- [SHORT PROBLEM] Select, from the material below, each line with "follow" in it.

3D scene scripts
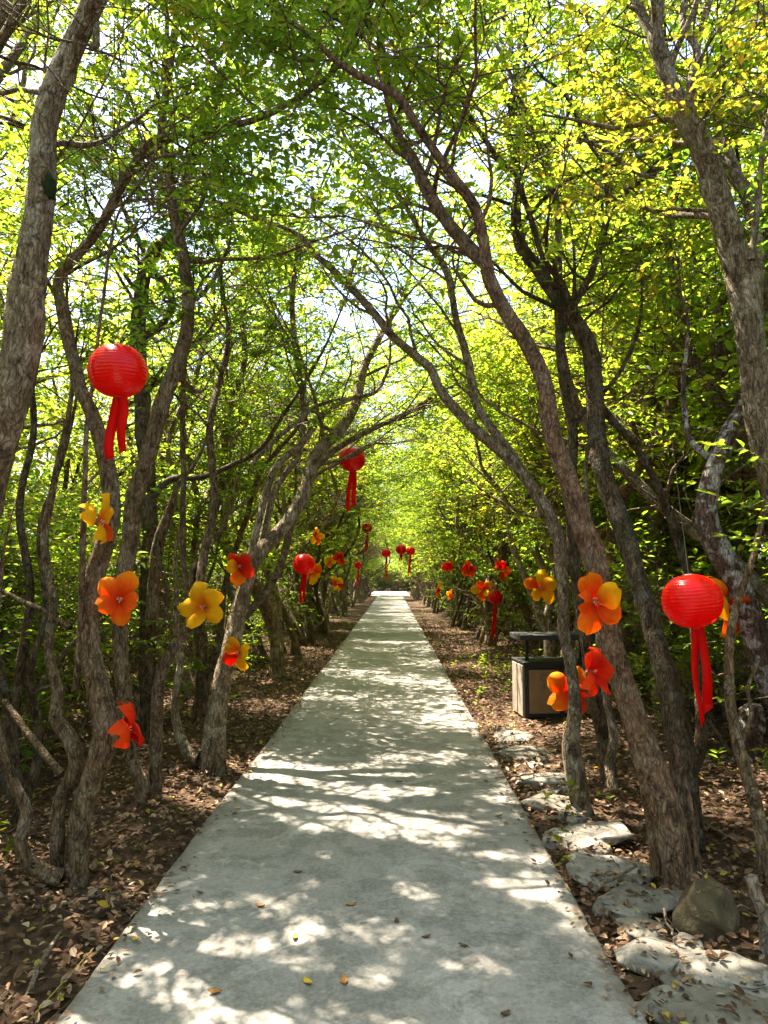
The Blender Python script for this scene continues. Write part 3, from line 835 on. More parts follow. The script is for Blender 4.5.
R2 = traced('curved thin trunk just right of the bin, splitting into two long limbs over the path',
            [[(582, 800, 4.85, 20), (574, 770, 4.85, 21), (570, 745, 4.87, 19), (574, 708, 4.9, 15), (571, 672, 4.9, 13), (563, 632, 4.9, 13), (562, 587, 4.9, 14), (558, 545, 4.9, 15), (548, 516, 4.9, 15), (531, 489, 4.95, 14), (511, 463, 5, 13), (488, 442, 5, 12.5), (472, 428, 5, 12), (453, 408, 5, 11.5), (439, 391, 5, 11),
              (429, 369, 5, 10.5), (416, 357, 5, 10), (389, 335, 5, 9.5), (373, 316, 5, 9), (346, 286, 5, 8.5), (326, 266, 5, 8), (313, 256, 5, 7), (299, 238, 5, 6), (276, 227, 5, 5), (256, 222, 5, 4.5), (225, 208, 5, 3.5)],
             [(536, 496, 4.95, 11), (512, 455, 5.1, 10.5), (489, 424, 5.2, 10), (476, 404, 5.3, 10), (471, 381, 5.4, 9.5), (463, 343, 5.5, 9), (456, 319, 5.5, 8.5), (448, 276, 5.6, 8), (437, 255, 5.7, 7.5), (428, 243, 5.7, 6.5), (416, 222, 5.8, 6), (402, 200, 5.9, 5.5), (373, 165, 6, 5), (349, 140, 6, 4)],
             ([(613, 790, 4.9, 13), (609, 765, 4.95, 11), (613, 735, 5, 9), (606, 700, 5.05, 8), (598, 650, 5.1, 7), (600, 600, 5.1, 6), (590, 540, 5.1, 6), (586, 470, 5.1, 5)], 1.6)],
            BARK_G, LEAF, 22, 1.5, 2.9, ws=0.88)
R3 = traced('slim dark sinuous tree behind the fluted trunk, forking into a wide Y',
            [[(610, 776, 5.4, 16), (604, 740, 5.4, 14), (592, 680, 5.4, 13), (580, 600, 5.35, 12), (572, 540, 5.3, 11), (569, 480, 5.2, 11), (571, 430, 5.2, 11), (563, 389, 5.2, 10.5), (559, 346, 5.2, 10), (562, 326, 5.2, 9.5), (573, 305, 5.2, 9), (589, 277, 5.2, 8), (598, 252, 5.2, 7.5), (609, 210, 5.2, 7.5), (629, 189, 5.2, 7), (652, 170, 5.2, 6.5), (680, 143, 5.2, 5.5), (700, 110, 5.2, 4.5)],
             [(571, 306, 5.2, 7), (562, 284, 5.2, 7), (543, 258, 5.1, 6.5), (531, 220, 5.1, 6), (514, 173, 5.0, 6), (497, 157, 5.0, 6), (476, 127, 4.9, 5.5), (456, 110, 4.9, 5), (429, 90, 4.8, 5), (399, 62, 4.8, 4.5), (369, 40, 4.7, 4), (339, 18, 4.7, 4), (302, -2, 4.6, 3.5)],
             ([(608, 208, 5.2, 5), (604, 167, 5.2, 4.5), (589, 143, 5.2, 4), (566, 97, 5.1, 4), (549, 83, 5.1, 3)], .6),
             ([(571, 430, 5.2, 6), (584, 412, 5.2, 5.5), (602, 394, 5.15, 5), (619, 373, 5.1, 4.5), (635, 339, 5.1, 4)], .8),
             ([(476, 127, 4.9, 4), (440, 70, 4.8, 4), (410, 30, 4.7, 3.5), (380, -5, 4.7, 3)], .5)],
            BARK_D, LEAF, 23, 1.6, 3.2)
R4 = traced('dark trunk with lichen patches standing right behind the fluted trunk',
            [[(690, 826, 4.35, 30), (682, 770, 4.4, 27), (675, 720, 4.4, 25), (668, 680, 4.45, 24), (658, 650, 4.5, 22), (646, 603, 4.6, 21), (635, 570, 4.7, 20), (625, 537, 4.8, 20), (614, 505, 4.9, 20), (602, 468, 5.0, 20), (596, 432, 5.1, 20), (594, 380, 5.2, 19), (588, 340, 5.2, 18), (563, 303, 5.3, 17), (538, 268, 5.4, 15), (522, 245, 5.5, 14), (516, 215, 5.6, 12), (518, 180, 5.7, 10), (510, 130, 5.8, 8)],
             [(596, 400, 5.2, 8), (612, 420, 5.3, 8), (638, 450, 5.4, 8), (660, 490, 5.5, 9), (672, 520, 5.5, 9), (690, 580, 5.5, 10), (696, 640, 5.5, 10), (700, 742, 5.5, 12)]],
            BARK_D, LEAF, 24, 2, 3.2)
R5 = traced('big grey trunk leaning in from the upper right picture edge',
            [[(800, 868, 3.9, 46), (806, 760, 3.95, 40), (800, 640, 4, 38), (790, 540, 4, 38), (768, 445, 4.0, 38), (759, 390, 4.0, 36), (752, 340, 4, 36), (743, 276, 4.0, 36), (732, 240, 4.0, 35), (719, 200, 4.0, 33), (704, 153, 4.0, 29), (685, 120, 4.0, 25), (670, 83, 4.0, 22), (656, 36, 4.0, 20), (658, 0, 4.0, 18), (660, -40, 4, 15)],
             [(656, 40, 4.0, 13), (644, 20, 4.05, 13), (630, -8, 4.1, 12)],
             [(690, 100, 4.05, 12), (692, 77, 4.1, 11), (697, 50, 4.15, 10), (684, 22, 4.2, 9), (690, -15, 4.3, 8)],
             [(752, 350, 4.1, 20), (757, 270, 4.3, 18), (752, 210, 4.4, 16), (738, 172, 4.5, 14), (722, 140, 4.6, 10), (690, 150, 4.7, 7), (650, 175, 4.8, 6), (600, 145, 4.9, 5), (550, 130, 5, 4), (516, 133, 5, 3)],
             ([(752, 260, 3.8, 8), (758, 200, 3.8, 8), (763, 140, 3.8, 7), (772, 100, 3.8, 5)], .8)],
            BARK_G, LEAF_Y, 25, 2.2, 3.6, ws=0.8)
R6 = traced('white mottled trunk bending sharply at the right picture edge',
            [[(810, 790, 4.3, 36), (790, 730, 4.3, 32), (765, 665, 4.3, 29), (747, 610, 4.3, 27), (729, 570, 4.3, 26), (712, 540, 4.3, 25), (704, 515, 4.3, 22), (706, 490, 4.3, 20), (714, 463, 4.3, 19), (724, 436, 4.3, 18), (738, 412, 4.3, 17), (756, 384, 4.3, 15), (772, 355, 4.3, 13), (790, 310, 4.3, 11)],
             ([(716, 460, 4.35, 9), (700, 450, 4.4, 7), (688, 430, 4.5, 6), (684, 380, 4.5, 5), (688, 350, 4.5, 4)], .8)],
            BARK_W, LEAF_D, 26, 1.6, 3.2)
R7 = traced('thin brown trunk at the lower right edge, standing before a pale stump',
            [[(770, 880, 3.75, 17), (762, 830, 3.75, 14), (752, 790, 3.75, 13), (742, 758, 3.8, 12), (732, 715, 3.85, 11), (728, 660, 3.9, 10), (734, 610, 3.95, 8), (752, 560, 4, 7), (768, 500, 4.1, 6), (790, 440, 4.2, 5)],
             ([(738, 745, 3.85, 5), (752, 715, 3.85, 4.5), (748, 690, 3.9, 4), (760, 660, 3.9, 3)], 0)],
            BARK, LEAF_D, 27, 1.2, 3.2)
R8 = traced('straight pale trunk seen in the gap right of the dark lichen-patched trunk',
            [[(664, 690, 8.4, 20), (660, 620, 8.4, 17), (656, 520, 8.4, 15), (652, 430, 8.4, 15), (648, 340, 8.4, 14), (640, 290, 8.4, 12), (634, 240, 8.4, 10), (628, 180, 8.4, 8)],
             [(652, 420, 8.4, 8), (668, 390, 8.4, 6), (680, 350, 8.4, 5), (700, 310, 8.4, 4)]],
            BARK_G, LEAF, 28, 2, 2.6)


# moss cushion on the big left trunk
def blob(mb, c, r, rng, seg=14, rings=9, amp=.2, flat=1.0):
    ph = rng.uniform(0, 6.28, 12)
    th = np.linspace(0, PI, rings)[:, None]; az = (np.arange(seg) * 2 * PI / seg)[None]
    d = np.stack((np.sin(th) * np.cos(az), np.sin(th) * np.sin(az), np.cos(th) * np.ones_like(az)), -1)
    k = 1 + amp * (np.sin(2.3 * d[..., 0] + ph[0]) * np.sin(2.9 * d[..., 1] + ph[1]) + .6 * np.sin(4.7 * d[..., 2] + 3.9 * d[..., 0] + ph[2]) + .4 * np.sin(8.1 * d[..., 1] + 6.3 * d[..., 0] + ph[3])) + rng.normal(0, amp * .07, d.shape[:2])
    k[0] = k[0].mean(); k[-1] = k[-1].mean()
    V = np.asarray(c) + d * k[..., None] * np.asarray(r)
    i, j = np.meshgrid(np.arange(rings - 1), np.arange(seg), indexing='ij'); j2 = (j + 1) % seg
    mb.add(V.reshape(-1, 3), np.stack((i * seg + j, (i + 1) * seg + j, (i + 1) * seg + j2, i * seg + j2), -1), 0, True)


M_MOSS = simple('moss', (.018, .028, .010), .95, .1, 0, 60, .6)
mb = MB(); p = at(49, 188, 3.46); blob(mb, p, (.035, .05, .065), np.random.default_rng(5))
mo = mb.build('moss', M_MOSS, L1, np.array(L1.location)); mo.name = 'moss'; reg(L1, mo)


# ------------------------------------------------------------------ tree kinds for the rest of the wood
def proto_tree(seed, bark, leafm, kind):
    rng = np.random.default_rng(seed)
    wood = MB(); G = []
    row = kind == 'row'
    ns = {'row': int(rng.integers(3, 6)), 'wood': int(rng.integers(2, 4)), 'shrub': int(rng.integers(4, 7))}[kind]
    for s in range(ns):
        a = rng.uniform(0, 2 * PI)
        p = np.array((math.cos(a) * .14, math.sin(a) * .14, -.05))
        if kind == 'row':
            H = rng.uniform(5.2, 8.2); d = np.array((min(math.cos(a) * .45 + rng.uniform(-.2, .28), .2), math.sin(a) * .7, 1.0)); r0 = rng.uniform(.035, .075)
        elif kind == 'wood':
            H = rng.uniform(5.2, 7.8); d = np.array((math.cos(a) * .3, math.sin(a) * .3, 1.0)); r0 = rng.uniform(.04, .08)
        else:
            H = rng.uniform(.9, 2.3); d = np.array((math.cos(a) * .55, math.sin(a) * .55, 1.0)); r0 = rng.uniform(.008, .016)
        n = max(5, int(H / .35)); pts = [p]; d = nrm(d); bend = rng.normal(0, .05, 3); ph = rng.uniform(0, 6.28, 2); fr = rng.uniform(1.2, 2.4)
        for q in range(n):
            z = q / n
            w = np.array((math.sin(fr * q * .35 + ph[0]), math.sin(fr * q * .3 + ph[1]), 0)) * (.27 if kind != 'shrub' else .08)
            lean = np.array((.17 if row and z > .45 else 0, 0, .08))
            d = nrm(d + w + bend * .4 + lean + rng.normal(0, .06, 3))
            if row and pts[-1][2] < 2.9 and pts[-1][0] > .05: d = nrm(d + np.array((-.45 if d[0] > 0 else 0, 0, .15)))
            pts.append(pts[-1] + d * H / n)
        rad = r0 * (1 - .8 * np.linspace(0, 1, n + 1) ** 1.1); rad[0] *= 1.35
        P = spline(np.column_stack((pts, rad)), .10)
        tube(wood, P[:, :3], P[:, 3], 9 if kind != 'shrub' else 5, .08, rng, 0, .35 if kind != 'shrub' else 0)
        G.append((P[:, :3], P[:, 3]))
        if row:      # limbs that reach over the path and close the tunnel
            for _ in range(2 if s < 3 else 1):
                zt = rng.uniform(2.5, 4.2); q = P[np.argmin(np.abs(P[:, 2] - zt))]
                b = march(q[:3], nrm(np.array((1.0, rng.normal(0, .5), rng.uniform(.35, .8)))), rng.uniform(1.8, 3.0), rng, .15, .13, -.005)
                rr = np.linspace(min(q[3] * .6, .028), .006, len(b)); tube(wood, b, rr, 7, .05, rng)
                G.append((b, rr))
        if kind != 'shrub' and rng.random() < .8:   # a bare crooked side limb below the crown
            q = P[int(len(P) * rng.uniform(.2, .4))]
            b = march(q[:3], nrm(np.array((math.cos(a + 1), math.sin(a + 1), .9))), rng.uniform(1.4, 2.8), rng, .15, .16, .07)
            if row and ((b[:, 0] > .5) & (b[:, 2] < 3.1)).any(): continue
            rr = np.linspace(q[3] * .55, .008, len(b)); tube(wood, b, rr, 7, .05, rng)
            G.append((b, rr))

    def keep(Pq):
        Pq = np.asarray(Pq)
        if row:
            return ~((Pq[:, 0] > .35) & (Pq[:, 2] < 3.1 + .25 * np.sin(3 * Pq[:, 1]) - .25 * (Pq[:, 0] > 1.2))) & ~(Pq[:, 0] > 3.6)
        return np.ones(len(Pq), bool)
    if kind == 'row': cr = grow(G, rng, wood, 2.0, .25, (.8, 1.9), keep, 0, .12, xb=.75)
    elif kind == 'wood': cr = grow(G, rng, wood, 1.1, .31, (.7, 1.8), keep, 0, .14)
    else: cr = grow(G, rng, wood, .2, .15, (.35, .8), keep, 0, .10)
    root = empty('tree' if kind != 'shrub' else 'shrub')
    t = wood.build('trunk' if kind != 'shrub' else 'stem', [bark], root)
    c = finish_crown(cr, wood, rng, {'row': .074, 'wood': .082, 'shrub': .062}[kind], None, 0, 0, 7, {'row': .46, 'wood': .66, 'shrub': 1}[kind], -.4 if row else 0).build('crown' if kind != 'shrub' else 'foliage', [leafm, bark], root)
    reg(root, t, c)
    tag(root, 'tree', 'tree' if kind != 'shrub' else 'shrub')
    root['stems'] = ns
    return root


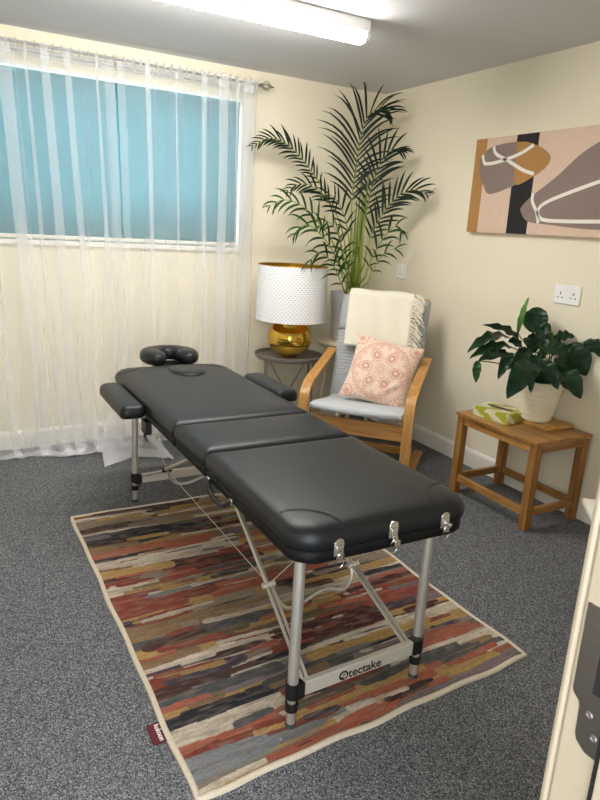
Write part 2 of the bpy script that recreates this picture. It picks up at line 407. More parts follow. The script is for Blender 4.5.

- [EXERCISE OUTPUT]
The Blender Python script for this scene continues. Write part 3, from line 835 on. More parts follow. The script is for Blender 4.5.
Write part 2 of the bpy script that recreates this picture. It picks up at line 407. More parts follow. The script is for Blender 4.5.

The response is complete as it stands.